Dass die Bundesrepublik ihr Klimaziel aus anderen Gründen als Klimapolitik erreicht, betonte auch Ratsvorsitzender Hans-Martin Henning. Ohne den Puffer, der sich 2021 bis 2024 unter anderem durch Corona und die schwache Wirtschaft aufgebaut habe, wäre bis Ende 2030 mit hoher Wahrscheinlichkeit eine deutliche Budgetüberschreitung zu erwarten gewesen.
Allerdings bewahrt der „Puffer“ nach bisherigem Stand Deutschland nicht davor, ein anderes Klimaziel zu reißen – und zwar die Verpflichtung, die Treibhausgas-Emissionen von 1990 bis 2030 um 65 Prozent zu senken. Denn hierfür zählt nur, was im Jahr 2030 selbst an fossilen Brennstoffen wie Kohle, Gas und Öl verbrannt wird und was sonst noch an Emissionen entsteht. Da geht es nicht um ein Budget über zehn Jahre, sondern nur um das eine Jahr.
Und nach jetziger Prognose werden die Emissionen 2030 wohl nicht bei den klimagesetzlich vorgeschriebenen 438 Millionen Tonnen liegen, sondern deutlich darüber. Die CO₂-Reduktion erreicht so nur 63 Prozent. Das hat auch das UBA so vorausgesagt. Die attestierte Einhaltung des Gesamtbudgets sei „keine Entwarnung“, betont auch Brigitte Knopf. „Letztlich werden alle anderen Ziele des Klimagesetzes nicht eingehalten“, erklärt die Vizevorsitzende des Expertenrats.

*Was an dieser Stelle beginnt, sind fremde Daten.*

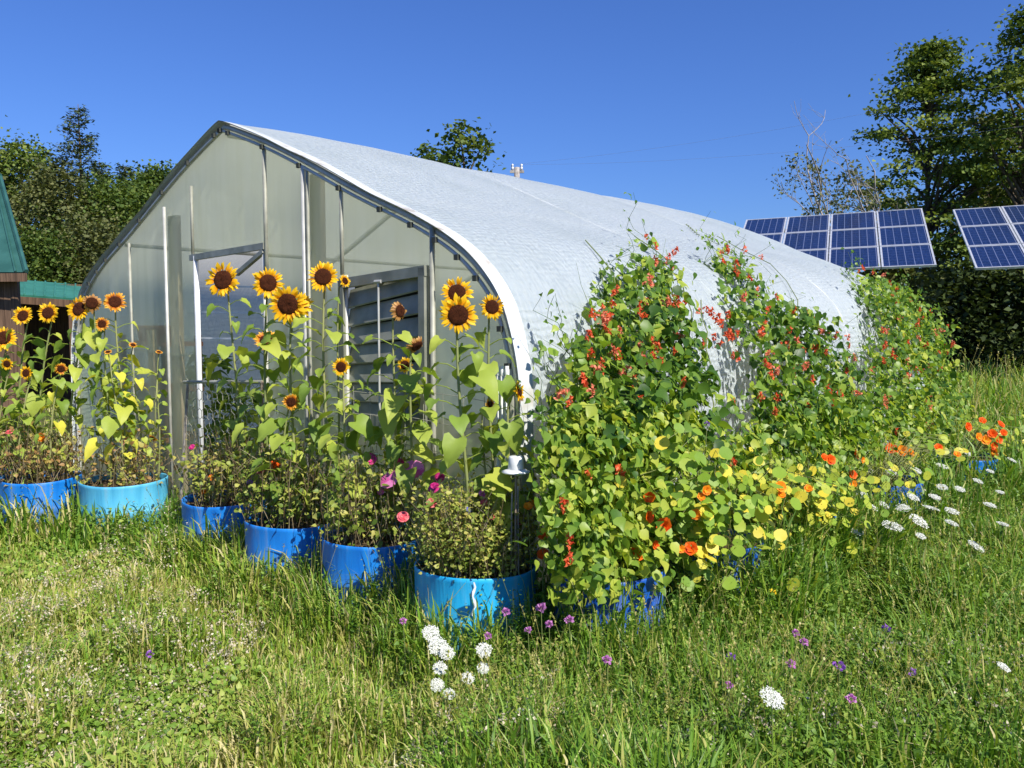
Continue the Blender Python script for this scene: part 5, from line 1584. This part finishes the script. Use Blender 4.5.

Was alles nicht eingehalten wird – diese Aufzählung ist so lang wie bekannt. In die Liste bekannter Probleme in den Bereichen Gebäude und Verkehr nimmt der Expertenrat ausdrücklich die neue Lage im Sektor Landnutzung auf.

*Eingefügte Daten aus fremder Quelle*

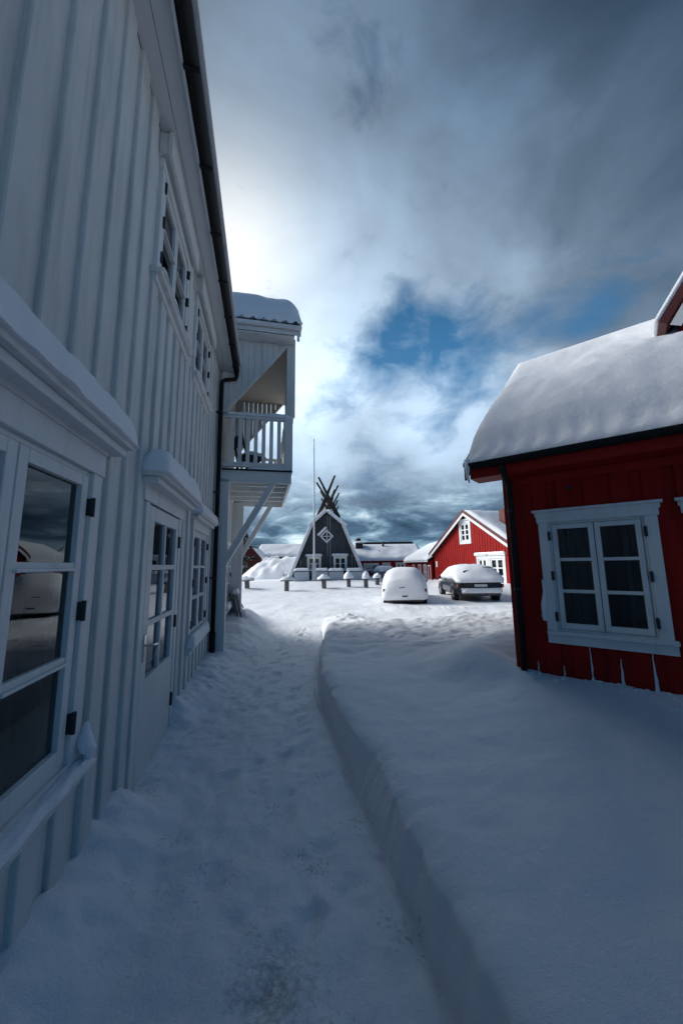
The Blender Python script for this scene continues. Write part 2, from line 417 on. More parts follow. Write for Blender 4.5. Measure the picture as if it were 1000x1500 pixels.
def gh(x, y, detail=True, edge=None):
    z = 0.
    # path trodden surface
    p = Vector((x, y, 0)); s = p.dot(dA); w = p.dot(nA) + D_A  # w = distance from white wall
    near = 1 - sstep(8.2, 11.0, y + .35 * fb(x * .9, 7.7) + .25 * fb(x * 2.6, 1.3))
    jag = .018 * fb(x * 6, y * 6, 2) + .012 * fb(y * 17, 3.3, 1)
    xb, xt = edge or (lut(_bot, y) + .6 * jag, lut(_top, y) + jag)
    bankz = .30 + .05 * fb(x * .5, y * .5, 4) + .04 * fb(x * 1.4, y * 1.4, 9) * sstep(4.5, 7, y)
    bankz += .20 * sstep(6.3, 8, y) * (1 - sstep(8.4, 10, y)) * sstep(1.2, 3., x) * .8
    bk = 0.
    if x > xb: bk = min(1., (x - xb) / max(.02, xt - xb))
    bk = min(1., bk * (1.12 - .12 * bk))
    lip = .03 * math.exp(-((x - xt - .12) / .12) ** 2) if x > xt else 0
    zb = (bankz - (.05 * math.exp(-(max(0, x - xt)) / .06)) + .02 * fb(x * 3, y * 3) * .5) * bk + lip * .4
    if bk > 0 and detail: 
        amp = .012 + .022 * sstep(5, 7, y)
        zb += amp * fb(x * 4, y * 4, 5) * bk * (1 - .5 * bk * (1 - sstep(4.5, 6, y)))
    # drift against the red house front
    q = p.dot(-dB); v = p.dot(nB) - D_B
    if v > -1.2 and -3 < q < 6: zb += .10 * math.exp(-((v) / .35) ** 2) * sstep(-2.2, -1.3, q) * (1 if v < 0 else 1)
    if -2.6 < q < -.9 and v > -.6: zb += .18 * math.exp(-((q + 1.7) / .5) ** 2) * sstep(-.6, .3, v)
    z += zb * near - .035 * math.exp(-((x - xb + .012) / .022) ** 2) * near * (1 if y < 9 else 0)
    # drift against the white wall
    hd = .17 + .06 * fb(s * 1.1, 2.2)
    hd *= 1 - .92 * (sstep(2.75, 3.05, s) - sstep(4.0, 4.35, s)) * 1.
    wd = .30 + .10 * fb(s * .8, 8.1) + .22 * sstep(4.2, 5.5, s)
    e = max(0., 1 - max(0, w) / max(.08, wd) * .75)
    dr = hd * (e * e * (3 - 2 * e)) if w > -1.5 else hd
    if s > -2.5 and s < 6.8: z += dr + (.03 * fb(x * 6, y * 6, 3) * min(1, dr / .1) if detail else 0)
    if s > 6.3 and s < 13: 
        z += (.42 * math.exp(-((s - 9.6) / 1.9) ** 2) + .1) * math.exp(-(max(0, w - .35) / .55) ** 2) * (1 + .25 * fb(x * 1.5, y * 1.5, 6)) * sstep(6.3, 7.2, s) * (1 - sstep(11, 13, s))
    # trodden lumps
    if detail and y < 14:
        pth = (1 - bk) * near
        z += pth * (.014 * fb(x * 7, y * 5, 11) + .012 * abs(fb(x * 14, y * 9, 2)) + .010 * fb(x * 3, y * 2, 1))
        if pth > .5 and -1.5 < x < .6:
            for cx, cy, an, dp_ in prints:
                if abs(y - cy) < .17 and abs(x - cx) < .17:
                    ca, sa = math.cos(an), math.sin(an); a = (x - cx) * ca + (y - cy) * sa; b2 = -(x - cx) * sa + (y - cy) * ca
                    rr_ = math.hypot(a / .05, b2 / .13)
                    if rr_ < 1.5: z += dp_ * (-1.3 if rr_ < .85 else (.7 * (1.5 - rr_) / .65 - .4 if rr_ > 1.1 else -.6))
        if pth > .5: z += -.010 * max(0, fb(x * 9, y * 6, 21) - .25) * 3
    # ploughed court beyond
    far = sstep(9.2, 11.5, y)
    if far > 0:
        z += far * (.05 * fb(x * .35, y * .35, 3) + .015 * fb(x * 1.6, y * .9, 8))
        z += far * .06 * max(0, fb(x * .7, y * .8, 14) + .1) * (1 - sstep(13, 15.5, y + .5 * (x - 1) * .2)) * (1 - sstep(1.5, 4.5, x))
        z += .17 * math.exp(-((x - .1) / .55) ** 2 - ((y - 10.7) / .5) ** 2) * (1 + .6 * fb(x * 4, y * 4))
        z += .05 * math.exp(-((y - 12.6 - .1 * x) / .25) ** 2) * sstep(.5, 2, x) * (1 + fb(x * 3, 1))
        z += .28 * sstep(22, 27, y) * (1 - sstep(2.0, 4.5, x + .5 * fb(y * .3, 1)))
        rg = sstep(17.5, 20, y) * sstep(6.2, 8, x); z += .35 * rg * (1 - sstep(30, 34, y))
        # wheel tracks that cross the court
        for k, yy in enumerate((18.6, 20.1)):
            z -= .05 * math.exp(-((y - yy - .05 * x - .2 * math.sin(x * .4)) / .22) ** 2) * (1 - sstep(3, 5, x))
    return z
def coords(a, b, fine0, fine1, step, grow):
    out = [fine0]
    while out[-1] < fine1: out.append(out[-1] + step)
    st = step
    while out[-1] < b: st *= grow; out.append(out[-1] + st)
    lo = [fine0]; st = step
    while lo[-1] > a: st *= grow; lo.append(lo[-1] - st)
    return lo[:0:-1] + out
xs = coords(-700, 700, -2.2, 4.4, .03, 1.10)
ys = coords(-60, 900, .7, 7.5, .03, 1.018)
xs = [x for x in xs if not (-.02 < x < .12)] + [-.012, -.003, 0., .012, .025, .04, .055, .07, .082, .092, .1, .108, .118]
xs.sort()
def row_x(y):
    """canonical columns 0 and .1 slide onto the foot and the lip of the cut bank"""
    k = 1 - sstep(9.6, 12, y) if y > 0 else 1 - sstep(0, -4, y) if False else (1. if y > -8 else 0.)
    if y > 9.6: k = 1 - sstep(9.6, 12, y)
    jag = .018 * fb(.0 * 6, y * 6, 2) + .012 * fb(y * 17, 3.3, 1) + .008 * fb(y * 41, 1.1, 1)
    xb, xt = lut(_bot, y) + .5 * jag, lut(_top, y) + jag
    xt = max(xt, xb + .02); out = []
    for x in xs:
        if x <= -1.9 or x >= 2.4: q = x
        elif x < 0: q = -1.9 + (x + 1.9) / 1.9 * (xb + 1.9)
        elif x <= .1: q = xb + (xt - xb) * x / .1
        else: q = 2.4 - (2.4 - x) / 2.3 * (2.4 - xt)
        out.append(x + (q - x) * k)
    return out, xb, xt
nx = len(xs); g = MB()
for y in ys:
    rx, xb_, xt_ = row_x(y)
    g.v += [(x, y, gh(x, y, True, (xb_, xt_))) for x in rx]
g.f = [(j * nx + i, j * nx + i + 1, (j + 1) * nx + i + 1, (j + 1) * nx + i) for j in range(len(ys) - 1) for i in range(nx - 1)]
me = bpy.data.meshes.new('ground'); me.from_pydata(g.v, [], g.f); me.update()
for p in me.polygons: p.use_smooth = True
me.materials.append(MT['snowg'])
go = bpy.data.objects.new('ground', me); COL.objects.link(go); go['kind'] = 'structure'; go['label'] = 'snow covered ground with a trodden path cut through it'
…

Insbesondere Wälder seien keine CO₂-Senke mehr, sondern zu einer CO₂-Quelle geworden, warnt der Klimarat. Statt 2045 rund 35 Millionen Tonnen CO₂ der Atmosphäre zu entnehmen, werden Wälder und Co nach jetzigem Stand dann in etwa diese Menge abgeben.
Langfristige Klimaziele weiterhin in Gefahr
Dass erfolgreiche Klimapolitik – wie die Zahlen des Expertenrats nahelegen – sich bisher vor allem im Brennstoffwechsel von fossil zu erneuerbar erschöpft, hat langfristig gravierende Folgen. Für den Zeitraum bis 2040 drohen die Emissionsvorgaben so um 500 Millionen Tonnen überzogen zu werden. Das Klimaziel für 2040 – eine CO₂-Reduktion um 88 Prozent – wird nach übereinstimmenden Angaben von Expertenrat und UBA wahrscheinlich um acht Prozentpunkte verfehlt.

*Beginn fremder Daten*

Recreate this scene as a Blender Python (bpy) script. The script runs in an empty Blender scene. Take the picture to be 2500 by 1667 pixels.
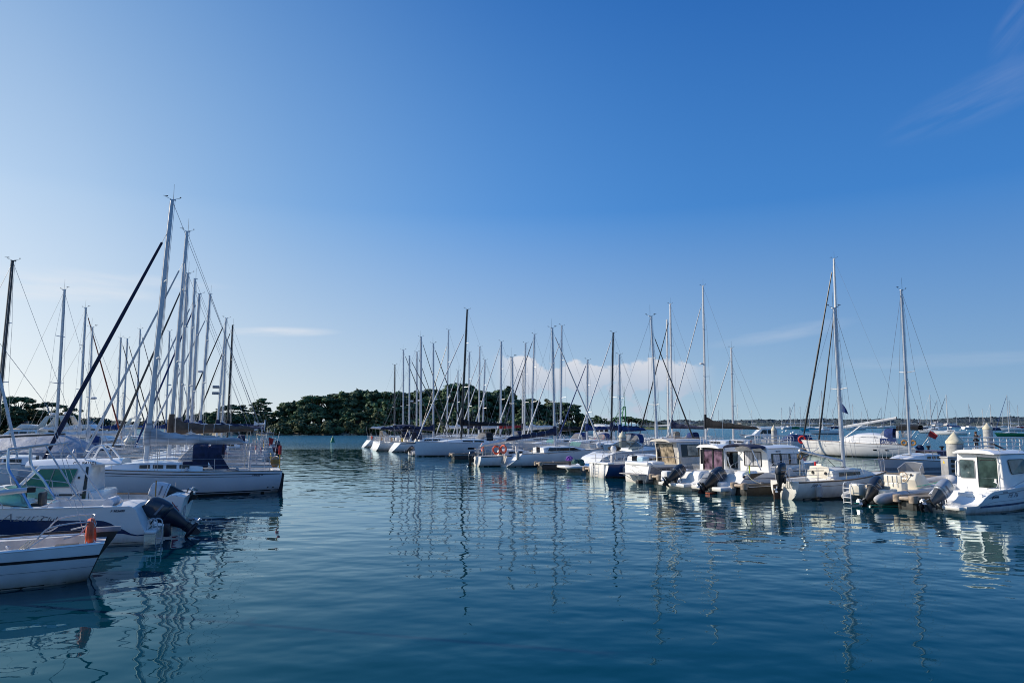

Noch schlimmer sieht es für 2045 aus, das Jahr, in dem Deutschland klimaneutral sein soll. Derzeit werden Emissionen von 250 Millionen Tonnen CO₂ prognostiziert.
In den schwarz-roten Koalitionsvertrag setzt Brigitte Knopf dabei wenig Hoffnung. Von diesem gehe „kein nennenswerter positiver“ Impuls für das 2030er Klimaziel aus, sagt die stellvertretende Ratsvorsitzende. Zu vieles bleibe vage oder aufgrund der unklaren Ausgestaltung des Heizungsgesetzes oder des Sondervermögens werde nicht deutlich, wie die Vorkehrungen dann wirken.
Emissionssteigernd, so Knopf, würden auf jeden Fall die geplante höhere Pendlerpauschale oder die verzögerte Umsetzung der europäischen Gebäuderichtlinie wirken.